Sonia Livingstone faz um paralelo entre o papel de um treinador esportivo e o papel que a escola deveria assumir frente ao uso da tecnologia na aprendizagem. Segundo ela, da mesma maneira que o treinador passa algumas regras e dá alguns lembretes antes de começar um jogo, sem deixar de focar no esporte em si, é importante fazer isso com as mídias digitais. “Algumas regras de segurança, alguns lembretes, mas o ponto crucial é ajudar os jovens a desenvolver seu potencial, seus interesses, a julgar seu desenvolvimento por si mesmos e a lidar com suas expectativas”. Sonia destaca, ainda, que as atividades que os jovens fazem transitam entre o online e o offline, sem uma separação clara entre esses meios, e os professores devem ajudá-los a aprender independentemente de qual meio eles estejam usando.
Para refletir
Questionada sobre qual tema Sonia sugeriria para as pessoas que trabalham com educação no mundo todo, ou sobre um problema para resolverem juntos, ela sugere que se pense em como estimular as crianças e jovens a pensar criticamente, e a aprender online de forma ativa e engajada.

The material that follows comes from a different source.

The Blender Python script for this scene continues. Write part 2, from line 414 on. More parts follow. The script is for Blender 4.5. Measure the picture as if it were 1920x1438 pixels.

“Porque com frequência eles (os especialistas em educação) consideram que ser ‘crítico’ significa aprender a não fazer certas coisas, em vez de encontrar maneiras melhores de fazer essas coisas online. E porque eles se preocupam, nesta era de aversão ao risco em que vivemos, com os jovens realmente se engajando online. E porque eles se preocupam tanto com a proteção dos adultos que se esquecem de que os jovens são agentes, e podem resolver as coisas por eles mesmos, com o nosso apoio”.